本欄の前回までの数回は、乳幼児期での保護者・保育者のちょっとした日々の心がけ(声かけ)の違いだけで生涯にわたる精神的成長に大きな差が生まれる、という研究報告でしたが、外山(とやま)滋比古(しげひこ)文学博士も同様の主張をされています。
「耳で賢くなる方のしつけ・教育は、今の日本ではほとんどなされていなくて、視覚の文字を中心にした記憶によって知能を発達させようとしてきたが、視聴覚の双方で知覚を高めていけば、知的能力だけでなく、情操的にもすぐれた能力の子どもが育つ。賢いことを「聡明(そうめい)」というが、「聡」つまり耳の賢さが「明」つまり目の賢さより先行している。昔の人の知恵である。」「文字を知らない幼児期にこそ、聞く力を育てる好機である。大人がまずそう自覚する必要がある。」(『幼児教育でいちばん大切なこと 聞く力を育てる』外山(とやま)滋比古(しげひこ)著・筑摩書房2012・P178~179)(英文学者・文学博士・お茶の水女子大学名誉教授・元同大学附属幼稚園長)

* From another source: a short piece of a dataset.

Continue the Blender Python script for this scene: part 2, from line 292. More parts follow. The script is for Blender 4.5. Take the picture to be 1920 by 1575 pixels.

このための具体的な方法は、それほど奇抜・難解なことではありません。テレビ・スマホ・パソコン・タブレットの画面・音声からいったんはなれ、「ゆっくり、くりかえし、はっきり話す」ゆったりとした「抑揚をつけてはなす」「なるべくほほえみをたたえて話しかける」(P33~34)「とりとめのないおしゃべりは、おそらく人間にとってもっとも楽しいことの一つであろう。」(P56)ともおっしゃっています。